Uspaskich registered to run in municipal elections

  • 2007-01-31
  • By Arturas Racas
VILNIUS - Viktor Uspaskich, Lithuania's former economy minister who is wanted by police on suspicions of financial impropriety, has registered as a Labor Party candidate in the Feb. 25 municipal elections. However, the Labor Party founder will not be protected by the immunity all other candidates enjoy during the election campaign, as the Chief Election Commission 's upon posecutors' request 's decided to strip Uspaskich of immunity last week.

The Jan. 26 decision was supported by 10 members of the commission with three votes against.
Uspaskich, a Russian-born businessman, is registered to run in Kedainiai, where he resided before moving to Moscow and where most of his companies are established.
The Kedainiai local election commission registered Uspaskich on Jan. 25, with seven members of the commission voting for the registration and four against.

The commission voted on Uspaskich's registration only after it received a confirmation that Uspaskich is, indeed, a Lithuanian citizen and had declared residency in Kedainiai.
Doubts related to Uspaskich's current citizenship were spurred a few months ago, when the media reported that he had asked for asylum in Russia.

Uspaskich, who brought his newly created Labor Party to victory in the 2004 parliamentary elections, suddenly left for Russia in May 2006, after Lithuanian police searched the headquarters of the Labor Party.
Lithuanian police in August issued an international arrest warrant for Uspaskich, saying he is suspected of fraudulently managing his party's finances and of submitting misleading information to tax and election officials.
But Chairman of the Central Election Commission Zenonas Vaigauskas said that this should not prevent Uspaskich from participating in municipal elections.
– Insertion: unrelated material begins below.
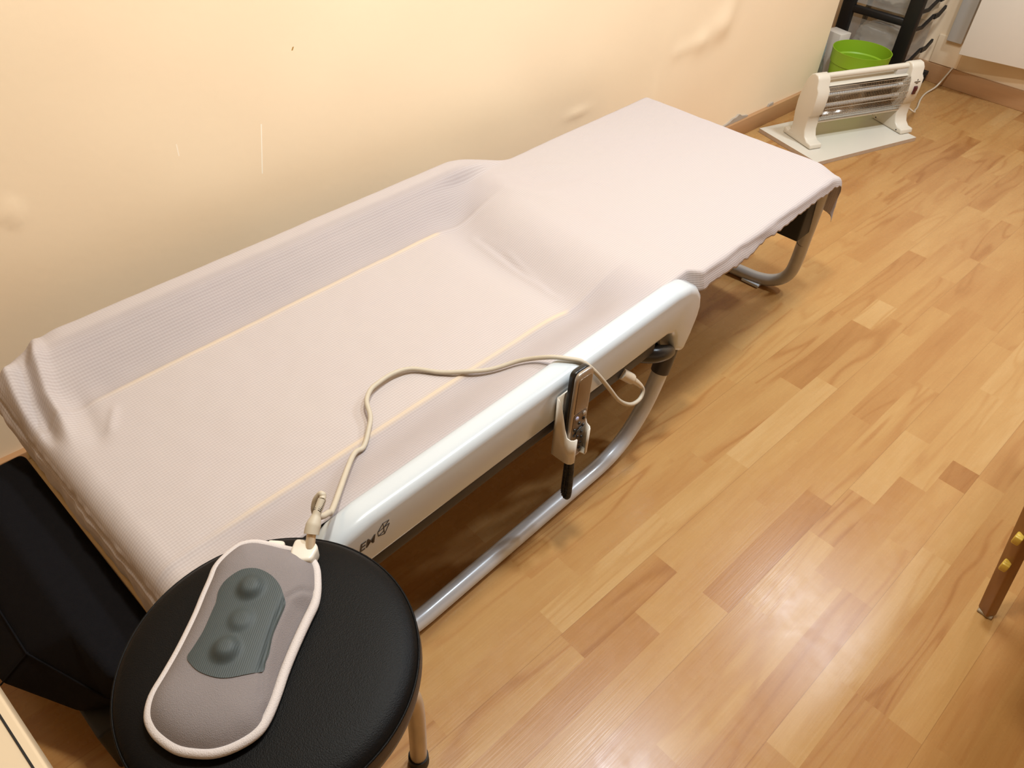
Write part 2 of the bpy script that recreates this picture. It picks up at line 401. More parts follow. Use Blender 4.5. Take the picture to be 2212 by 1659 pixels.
def build_wall_left():
    x0, x1, z0, z1 = -0.3, WX, 0.0, 1.1
    nx, nz = 300, 90
    ridge = [((2.60, 0.62), (2.545, 0.50), 0.05), ((2.545, 0.50), (2.43, 0.465), 0.05), ((2.43, 0.465), (2.29, 0.455), 0.025)]
    flake = [(0.182, 0.598), (0.203, 0.57), (0.222, 0.578), (0.234, 0.604), (0.220, 0.612), (0.216, 0.627), (0.200, 0.622)]
    V = []
    for j in range(nz + 1):
        z = z0 + (z1 - z0) * j / nz
        for i in range(nx + 1):
            x = x0 + (x1 - x0) * i / nx
            d = 0.0025 * (noise.noise((x * 1.6, z * 1.6, 3.1))) + 0.0012 * noise.noise((x * 5, z * 5, 9.0))
            for (a, b, s) in ridge:
                ax, az = a; bx, bz = b
                t = min(1, max(0, ((x - ax) * (bx - ax) + (z - az) * (bz - az)) / ((bx - ax) ** 2 + (bz - az) ** 2)))
                q = math.hypot(x - ax - t * (bx - ax), z - az - t * (bz - az))
                d += 0.006 * math.exp(-(q / s) ** 2) * (1 if s > 0.03 else 0.5)
            d += 0.004 * math.exp(-((x - 1.80) / 0.05) ** 2 - ((z - 0.37) / 0.012) ** 2)
            d += 0.003 * math.exp(-((x - 2.2) / 0.02) ** 2 - ((z - 0.30) / 0.1) ** 2)
            # flaked patch: a shallow step
            ins = False; m = len(flake); jj = m - 1
            for ii in range(m):
                xi, zi = flake[ii]; xj, zj = flake[jj]
                if (zi > z) != (zj > z) and x < (xj - xi) * (z - zi) / (zj - zi) + xi: ins = not ins
                jj = ii
            if ins: d += 0.0022
            V.append((x, WY - d * sstep(0, 0.03, WX - x), z))
    F = []
    for j in range(nz):
        for i in range(nx):
            a = j * (nx + 1) + i; F.append((a, a + 1, a + nx + 2, a + nx + 1))
    mb = MB(); mb.add((V, F))
    mb.add(([(x0, WY, z1), (x1, WY, z1), (x1, WY, 2.5), (x0, WY, 2.5)], [(0, 1, 2, 3)]))
    mb.add(([(-2, WY, 0), (x0, WY, 0), (x0, WY, 2.5), (-2, WY, 2.5)], [(0, 1, 2, 3)]))
    mb.add(([(WX, WY, 0), (WX, 1.95, 0), (WX, 1.95, 2.5), (WX, WY, 2.5)], [(0, 1, 2, 3)]))
    me = bpy.data.meshes.new('wall_left'); me.from_pydata(mb.v, [], mb.f); me.materials.append(M['wall'])
    me.shade_smooth(); o = put(bpy.data.objects.new('wall_left', me)); autosmooth(o, 30)
    return struct(o)
build_wall_left()
def quad(name, pts, mat): return struct(mesh(name, pts, [(0, 1, 2, 3)], mat, smooth=False))
quad('wall_far', [(FX, 1.95, 0), (FX, -2.3, 0), (FX, -2.3, 2.5), (FX, 1.95, 2.5)], M['wall'])
quad('wall_alcove', [(WX, 1.95, 0), (FX, 1.95, 0), (FX, 1.95, 2.5), (WX, 1.95, 2.5)], M['wall'])
quad('wall_right', [(-2, -2.3, 0), (FX, -2.3, 0), (FX, -2.3, 2.5), (-2, -2.3, 2.5)], M['wall'])
quad('wall_near', [(-2, -2.3, 0), (-2, 1.548, 0), (-2, 1.548, 2.5), (-2, -2.3, 2.5)], M['wall'])
quad('ceiling', [(-2, -2.3, 2.5), (FX, -2.3, 2.5), (FX, 1.95, 2.5), (-2, 1.95, 2.5)], pm('ceiling_white', (238, 230, 216), 0.8, var=0.02))
struct(box('baseboard_left', (-2, WX, WY - 0.017, WY + 0.001, 0, 0.072), M['baseboard'], bev=0.002))
struct(box('baseboard_far', (FX - 0.017, FX + 0.001, -2.3, 1.95, 0, 0.084), M['baseboard'], bev=0.002))
# broken plaster strip along the top of the left baseboard
def plaster_gap():
    pts = []
    for i in range(26):
        x = 2.62 + 0.26 * i / 25
        hgt = 0.004 + 0.020 * math.exp(-((x - 2.80) / 0.05) ** 2) * (1 + 0.4 * noise.noise((x * 40, 0, 0)))
        pts.append((x, hgt))
    poly = [(pts[0][0], 0.0722)] + [(x, 0.0722 + h) for x, h in pts] + [(pts[-1][0], 0.0722)]
    return struct(prism('trim_1', poly, WY - 0.0075, WY + 0.0005, 'y', M['gap']))
plaster_gap()
struct(prism('trim_2', [(3.035, 0.0722), (3.075, 0.0722), (3.072, 0.084), (3.04, 0.082)], WY - 0.0075, WY, 'y', M['gap']))
# painted pipe casing low on the far wall
struct(box('trim_3', (FX - 0.010, FX, 1.20, 1.335, 0.085, 0.215), M['wall'], bev=0.004))

# ------------------------------------------------------------------ massage bed (local axes: u along, v across, z up)
TH = R(3.3); BO = (0.05 + 0.06 * math.sin(TH), 1.035 - 0.06 * math.cos(TH), 0)
bed = thing('massage_bed', 'long white framed massage bed on tube runners along the peach wall', 'massage bed', BO, TH)
def rail_outline():
    foot = [(1.035, 0.350), (1.072, 0.350), (1.094, 0.343), (1.107, 0.325), (1.114, 0.302), (1.121, 0.281), (1.167, 0.249),
            (1.190, 0.300), (1.203, 0.345), (1.204, 0.372), (1.194, 0.405), (1.172, 0.432), (1.140, 0.450), (1.09, 0.457)]
    UC = 0.683
    head = [(2 * UC - u - 0.06 * sstep(0.40, 0.33, z), z) for u, z in reversed(foot)]
    return foot + head
RO = rail_outline()
for s, nm in ((-1, 'near'), (1, 'wall')):
    v0, v1 = (-0.372, -0.318) if s < 0 else (0.318, 0.372)
    prism('side_rail', RO, v0, v1, 'y', M['rail'], bed, bev=0.017, seg=5, ang=60)
    vc = s * 0.345
    half = [(1.146, 0.270), (1.137, 0.235), (1.117, 0.170), (1.082, 0.105), (1.035, 0.056), (0.985, 0.030), (0.93, 0.0200), (0.86, 0.0190)]
    UC = 0.683
    path = [(u, vc, z) for u, z in half] + [(0.683, vc, 0.019)] + [(2 * UC - u - 0.06, vc, z) for u, z in reversed(half)]
    sm = catmull(path, 7)
    tube('runner_tube', sm, 0.019, M['tube'], bed, n=20)
    for q in (0, 1):
        jp = [(1.150, vc, 0.285), (1.146, vc, 0.270), (1.137, vc, 0.237), (1.127, vc, 0.203)]
        jp = [(2 * UC - u - 0.06 if q else u, v, z) for u, v, z in jp]
        tube('joint_collar', jp, 0.0218, M['joint'], bed, n=20)
box('under_tray', (0.245, 1.045, -0.364, 0.364, 0.318, 0.352), M['tray'], bed, bev=0.006)
# hinge lever at the foot end of the near rail
lev = catmull([(0.985, -0.30, 0.315), (1.02, -0.335, 0.312), (1.06, -0.362, 0.306), (1.108, -0.366, 0.288), (1.132, -0.352, 0.268)], 6)
nl = len(lev)
tube('hinge_lever', lev, [0.010 + 0.010 * math.sin(math.pi * min(1, i / (nl - 1) * 1.15)) for i in range(nl)], M['black_plastic'], bed, n=16)
tube('hinge_hook', catmull([(1.03, -0.31, 0.39), (1.062, -0.318, 0.372), (1.078, -0.33, 0.345), (1.08, -0.345, 0.31)], 5), 0.009, M['black_plastic'], bed, n=12)

# cloth / mat height field
UV0 = 0.0
def zmat(u, v):
    a = abs(v)
    z = 0.408 - 0.006 * math.exp(-((a) / 0.12) ** 2)
    z += 0.0035 * math.exp(-((a - 0.2) / 0.006) ** 2)
    z += sstep(0.215, 0.318, a) * (0.046 if v > 0 else 0.037) * (1 - sstep(1.0, 1.2, u))
    return z
def uvalley(v):
    # line of the sag between mat and foot section (towards the wall it swings to the far end of the rail)
    return 0.970 + 0.07 * sstep(0.05, 0.34, v) - 0.02 * sstep(0.0, -0.3, v)
def ztop(u, v):
    uc = uvalley(v)
    k = sstep(uc - 0.03, uc + 0.17, u)
    z = zmat(u, v) * (1 - k) + 0.441 * k
    z -= 0.012 * math.exp(-((u - uc) / 0.06) ** 2) * (1 - sstep(0.2, 0.32, abs(v)))
    return z
def mat_geo():
    nu, nv = 60, 60; V = []; F = []
    def drop(u, v):
        d = 0.0
        if u < 0.045: d += 0.045 - math.sqrt(max(0, 0.045 ** 2 - (0.045 - u) ** 2))
        return d
    for i in range(nu + 1):
        u = 0.002 + (1.16 - 0.002) * (i / nu) ** 1.3
        for j in range(nv + 1):
            v = -0.305 + 0.61 * j / nv
            z = zmat(u, v) - 0.007 - drop(u, v) - 0.030 * sstep(0.84, 0.98, u) - 0.020 * sstep(0.17, 0.09, u) * sstep(0.05, 0.15, v)
            V.append((u, v, z))
    n = nv + 1
    for i in range(nu):
        for j in range(nv): F.append((i * n + j, i * n + j + 1, (i + 1) * n + j + 1, (i + 1) * n + j))
    rim = [i * n for i in range(nu + 1)] + [nu * n + j for j in range(1, nv + 1)] + [i * n + nv for i in range(nu - 1, -1, -1)] + [j for j in range(nv - 1, 0, -1)]
    k = len(V)
    for r in rim: V.append((V[r][0], V[r][1], 0.288))
    m = len(rim)
    for q in range(m): F.append((rim[q], k + q, k + (q + 1) % m, rim[(q + 1) % m]))
    F.append(tuple(range(k, k + m)))
    return V, F
mat_o = mesh('mat', *mat_geo(), M['mat'], bed); autosmooth(mat_o, 50)
box('mesh_band', (-0.0035, 0.004, -0.285, 0.285, 0.292, 0.335), M['mesh_band'], mat_o, bev=0.001)
pp = [(0.03, 0.306, 0.300), (0.006, 0.300, 0.300), (-0.006, 0.286, 0.290), (-0.007, 0.26, 0.283), (-0.007, 0.1, 0.284), (-0.006, -0.05, 0.282), (-0.007, -0.2, 0.283), (-0.006, -0.27, 0.286), (0.006, -0.302, 0.292), (0.03, -0.306, 0.30)]
mp_ = mesh('piping', *tubegeo(catmull(pp, 6), 0.0065, 10), M['piping'], mat_o)
fs = box('foot_section', (1.245, 1.912, -0.325, 0.288, 0.392, 0.430), M['mat'], bed, bev=0.018, seg=4)
box('storage_panel', (1.82, 1.895, -0.318, 0.29, 0.242, 0.392), M['black_void'], bed, bev=0.004)
fl = [(1.878, -0.318, 0.395), (1.893, -0.314, 0.33), (1.912, -0.306, 0.22), (1.932, -0.298, 0.12), (1.937, -0.288, 0.065), (1.930, -0.262, 0.033), (1.915, -0.215, 0.0195),
      (1.905, -0.14, 0.019), (1.900, 0.0, 0.019), (1.900, 0.15, 0.019), (1.912, 0.20, 0.022), (1.925, 0.245, 0.04), (1.93, 0.27, 0.1), (1.91, 0.28, 0.22), (1.878, 0.285, 0.395)]
tube('foot_leg', catmull(fl, 6), 0.019, M['tube_grey'], bed, n=18)
tube('leg_seam', [(1.9165 + 0.0004 * k, -0.3035 + 0.0002 * k, 0.1960 - 0.0012 * k) for k in range(2)], 0.0194, M['joint'], bed, n=18)
box('floor_glide', (1.885, 1.918, -0.225, -0.165, 0.0005, 0.012), M['rail'], bed, bev=0.003)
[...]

"Lithuanian laws do not foresee suspicions as an obstacle to run in elections," Vaigauskas told The Baltic Times.
"Of course, the decision to register Uspaskich may be appealed, and if it happens, we shall consider it. But today he is a candidate," Vaigauskas added.
The decision immediately provoked negative reaction from politicians, including several of Uspaskich's colleagues.
Viktoras Muntianas, speaker of Parliament and Uspaskich's former deputy in the Labor Party, said that registration of the candidate, who is wanted by police and has been residing outside Lithuania for more than eight months, contradicts the constitution.
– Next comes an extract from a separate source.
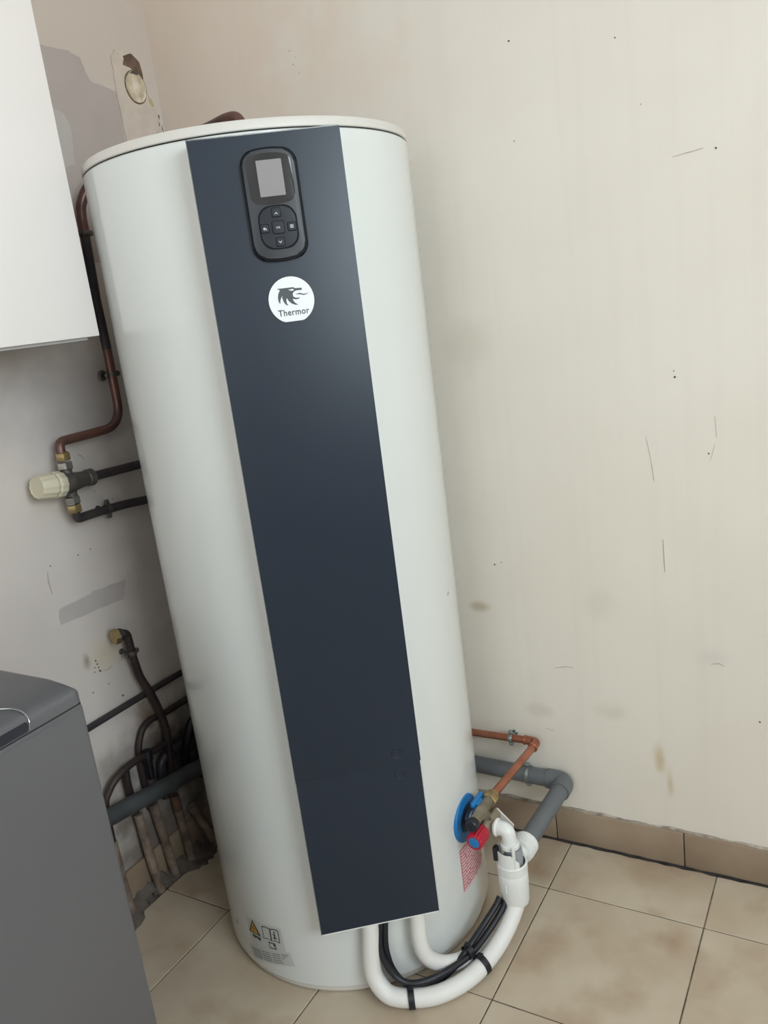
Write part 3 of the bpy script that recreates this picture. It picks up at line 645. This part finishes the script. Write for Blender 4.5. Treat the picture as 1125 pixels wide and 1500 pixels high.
clip('pipe_clip', 'zinc clip holding the copper pipe on the beige wall', (-.124, .152, .2712), (1, 0, .02), .0088, (0, 1, 0), .028, (0, 0, 1), G1)
clip('pipe_clip', 'zinc clip holding the grey drain pipe on the beige wall', (-.090, .157, .1765), (1, 0, -.014), .0200, (0, 1, 0), .023, (0, 0, 1), G1)

dr = thing('drain_pipe', 'grey plastic drain pipe running along both walls to the white siphon', 'pipe', (0, .1, .15))
bm = bmesh.new(); tube(bm, [(-.815, .157, .186), (-.032, .157, .1755)], .0200, 28); obj('wall_run', bm, m_pvc, dr)
bm = bmesh.new(); tube(bm, fillet([(-.042, .157, .1756), (.002, .157, .175), (.001, .113, .1752)], .034, 10), .0232, 28); obj('elbow', bm, m_pvc, dr, 'glued grey elbow')
bm = bmesh.new(); tube(bm, [(.001, .118, .1752), (-.006, -.100, .1755)], .0200, 28); obj('room_run', bm, m_pvc, dr)
bm = bmesh.new(); tube(bm, fillet([(-.80, .157, .186), (-.846, .157, .188), (-.846, .11, .195)], .034, 10), .0232, 28); obj('elbow', bm, m_pvcL, dr)
bm = bmesh.new(); tube(bm, [(-.846, .115, .195), (-.846, -.62, .308)], .0205, 28); obj('rear_run', bm, m_pvcL, dr, 'dusty grey run along the wall with stains')

si = thing('siphon', 'white plastic overflow siphon cup hanging below the red knob', 'siphon', (-.010, -.155, .085))
sx, sy = -.0105, -.156
bm = bmesh.new(); lathe(bm, [(0, .084), (.0245, .084), (.0275, .087), (.0288, .092), (.0308, .140), (.0308, .1585), (.0298, .160), (.0298, .1605), (.0310, .162), (.0318, .180), (.0305, .182), (.0280, .182), (.0270, .100), (0, .100)], (sx, sy, 0), (0, 0, 1), 48); obj('cup', bm, m_plast, si)
bm = bmesh.new()   # upper half-open shell
prof = [(.0298, .178), (.0290, .212), (.0268, .212), (.0272, .178)]; seg = 30; rows = []
for k in range(seg+1):
    a = math.radians(-200+165*k/seg); top = .0 if k < seg*.8 else -.018*(k-seg*.8)/(seg*.2)
    rows.append([bm.verts.new((sx+r*math.cos(a), sy+r*math.sin(a), z+(top if z > .2 else 0))) for r, z in prof])
for A, B in zip(rows, rows[1:]):
    for j in range(4): bm.faces.new((A[j], B[j], B[(j+1) % 4], A[(j+1) % 4]))
bm.faces.new(rows[0]); bm.faces.new(rows[-1][::-1]); obj('shell', bm, m_plast, si)
bm = bmesh.new(); lathe(bm, [(0, .150), (.0185, .150), (.0185, .208), (.0165, .212), (0, .212)], (sx+.004, sy+.003, 0), (0, 0, 1), 32); obj('insert', bm, m_clear, si, 'grey insert behind the cut-away')
bm = bmesh.new(); box(bm, (sx+.0125, sy-.0250, .176), (sx+.0190, sy-.0205, .232), .0015); obj('strap', bm, m_plast, si)
bm = bmesh.new(); box(bm, (sx-.030, sy-.0245, .190), (sx-.020, sy-.010, .222), .003); obj('black_tab', bm, m_blk, si, 'black plastic tab')
bm = bmesh.new(); tube(bm, fillet([(-.040, -.155, .2535), (-.012, -.157, .2545), (-.010, -.158, .218)], .026, 10), .0150, 28); torus(bm, (-.036, -.155, .2535), (1, 0, 0), .0155, .0032); cyl(bm, (-.010, -.158, .216), (0, 0, 1), .0195, .010, 32); obj('inlet_elbow', bm, m_plast, si)
bm = bmesh.new(); cyl(bm, (-.008, -.128, .1755), (0, 1, 0), .017, .03, 28)
lathe(bm, [(0, 0), (.0225, 0), (.0255, .002), (.0255, .008), (.0235, .0095), (.0235, .011), (.0270, .0125), (.0270, .020), (.0245, .022), (.0245, .024), (.0275, .026), (.0275, .033), (.0255, .035), (0, .035)], (-.0065, -.118, .1755), (0, 1, 0), 44); obj('outlet_nut', bm, m_plast, si, 'ribbed white outlet nut')
bm = bmesh.new(); prism(bm, [(-.066, .262), (-.052, .266), (-.018, .234), (-.022, .220), (-.045, .220)], (Vector((0, -.112, 0)), Vector((1, 0, 0)), UZ, Vector((0, -1, 0))), -.002, .002); obj('splash_guard', bm, m_base, si, smooth=0)
bm = bmesh.new(); box(bm, (sx-.0065, sy-.0312, .122), (sx-.004, sy-.0285, .142), .0008); obj('moulded_rib', bm, m_plast, si)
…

"The local election commission did what it was obliged to do by the law but legal actions are not always just actions," Muntianas told journalists on Jan. 25.
He also said that his Civic Democracy Party, established mainly by those who split from Uspaskich's Labor Party, will consider whether to appeal the decision to register Uspaskich.
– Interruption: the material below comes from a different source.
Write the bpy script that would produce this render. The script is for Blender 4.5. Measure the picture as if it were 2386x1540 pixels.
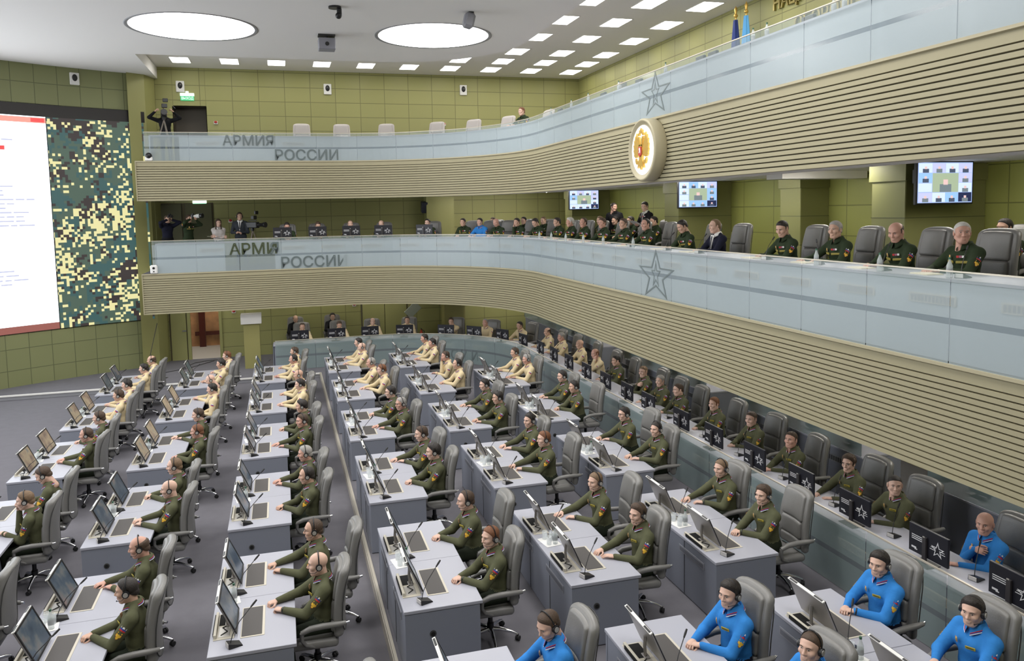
import bpy, math, random
import numpy as np
from mathutils import Vector, Matrix, Euler
import openvdb

# ------------------------------------------------------------------ scene, camera, world, exposure
sc = bpy.context.scene
COL = sc.collection
for o in list(bpy.data.objects):
    bpy.data.objects.remove(o, do_unlink=True)
random.seed(7)
PI = math.pi

F_PX, YAW, PITCH, ROLL, CY = 1852.7, 0.2822, 0.0874, -0.0192, 651.0
cd = bpy.data.cameras.new('camera')
cam = bpy.data.objects.new('camera', cd)
COL.objects.link(cam)
cd.sensor_fit = 'HORIZONTAL'
cd.sensor_width = 36.0
cd.lens = F_PX / 2386.0 * 36.0
cd.shift_y = -(770.0 - CY) / 2386.0
cd.clip_start, cd.clip_end = 0.1, 200.0
_f = Vector((math.sin(YAW) * math.cos(PITCH), math.cos(YAW) * math.cos(PITCH), -math.sin(PITCH)))
_r = Vector((math.cos(YAW), -math.sin(YAW), 0.0))
_u = _r.cross(_f)
_r2 = math.cos(ROLL) * _r + math.sin(ROLL) * _u
_u2 = -math.sin(ROLL) * _r + math.cos(ROLL) * _u
cam.matrix_world = Matrix(((_r2.x, _u2.x, -_f.x, 0.0), (_r2.y, _u2.y, -_f.y, 0.0), (_r2.z, _u2.z, -_f.z, 5.0), (0, 0, 0, 1)))
sc.camera = cam

wd = bpy.data.worlds.new('hall_world')
sc.world = wd
wd.use_nodes = True
wd.node_tree.nodes['Background'].inputs[0].default_value = (0.95, 0.97, 1.0, 1)
wd.node_tree.nodes['Background'].inputs[1].default_value = 0.22

sc.view_settings.view_transform = 'Standard'
sc.view_settings.look = 'None'
sc.view_settings.exposure = 0.32
sc.view_settings.gamma = 1.0
sc.view_settings.use_curve_mapping = False
try:
    sc.cycles.use_denoising = True
    sc.cycles.max_bounces = 8
    sc.cycles.diffuse_bounces = 5
    sc.cycles.glossy_bounces = 2
    sc.cycles.transmission_bounces = 3
    sc.cycles.transparent_max_bounces = 10
    sc.cycles.sample_clamp_indirect = 6.0
except Exception:
    pass

# lamp strengths of the room's luminaires
L_CIRCLE, L_SQUARE, L_STRIP, L_WALL = 9.0, 8.0, 26.0, 2.6

# ------------------------------------------------------------------ helpers
def lin(c):
    return tuple(((v / 255.0) / 12.92) if v / 255.0 <= 0.04045 else (((v / 255.0) + 0.055) / 1.055) ** 2.4 for v in c)

MATS = {}
def mat(name, rgb, rough=0.6, metal=0.0, emit=0.0, ecol=None, alpha=1.0, noise=0.0, nscale=8.0, bump=0.0, bscale=60.0, spec=0.5, coat=0.0):
    """Principled material; noise mottles the colour, bump roughens the surface."""
    if name in MATS:
        return MATS[name]
    m = bpy.data.materials.new(name)
    m.use_nodes = True
    nt = m.node_tree
    b = nt.nodes['Principled BSDF']
    b.inputs['Base Color'].default_value = (*rgb, 1)
    b.inputs['Roughness'].default_value = rough
    b.inputs['Metallic'].default_value = metal
    b.inputs['Specular IOR Level'].default_value = spec
    b.inputs['Alpha'].default_value = alpha
    if coat:
        b.inputs['Coat Weight'].default_value = coat
    if emit:
        b.inputs['Emission Color'].default_value = (*(ecol or rgb), 1)
        b.inputs['Emission Strength'].default_value = emit
    if noise or bump:
        tc = nt.nodes.new('ShaderNodeTexCoord')
        n = nt.nodes.new('ShaderNodeTexNoise')
        n.inputs['Scale'].default_value = nscale
        n.inputs['Detail'].default_value = 3.0
        nt.links.new(tc.outputs['Object'], n.inputs['Vector'])
        if noise:
            mr = nt.nodes.new('ShaderNodeMapRange')
            mr.inputs['To Min'].default_value = 1.0 - noise
            mr.inputs['To Max'].default_value = 1.0 + noise
            nt.links.new(n.outputs['Fac'], mr.inputs['Value'])
            mx = nt.nodes.new('ShaderNodeVectorMath')
            mx.operation = 'SCALE'
            mx.inputs[0].default_value = rgb
            nt.links.new(mr.outputs['Result'], mx.inputs['Scale'])
            nt.links.new(mx.outputs['Vector'], b.inputs['Base Color'])
        if bump:
            n2 = nt.nodes.new('ShaderNodeTexNoise')
            n2.inputs['Scale'].default_value = bscale
            nt.links.new(tc.outputs['Object'], n2.inputs['Vector'])
            bp = nt.nodes.new('ShaderNodeBump')
            bp.inputs['Strength'].default_value = bump
            bp.inputs['Distance'].default_value = 0.01
            nt.links.new(n2.outputs['Fac'], bp.inputs['Height'])
            nt.links.new(bp.outputs['Normal'], b.inputs['Normal'])
    MATS[name] = m
    return m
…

"I am convinced that the decision does not meet the requirements of the constitution, which provide that only residents of the particular municipality may run in this municipality," Muntianas said.
He also stressed he does not doubt that Uspaskich plans to come back to Lithuania.
"I never doubted it, it will happen and preparations are going on," Muntianas said.

Returning to Lithuania may be dangerous for Uspaskich. When handing their request to strip Uspaskich of immunity to the Chief Election Commission last week, prosecutors for the first time revealed the charges against him.
As it turns out, the Labor Party is suspected of concealing some 8 million litas (2.3 million euros) in income and not declaring some 7 million litas of expenditures, prosecutors said in a letter to the commission.
They also claim that Uspaskich and the treasurer of the Labor Party deliberately included false figures on the party's income, property and the use of it in the financial report.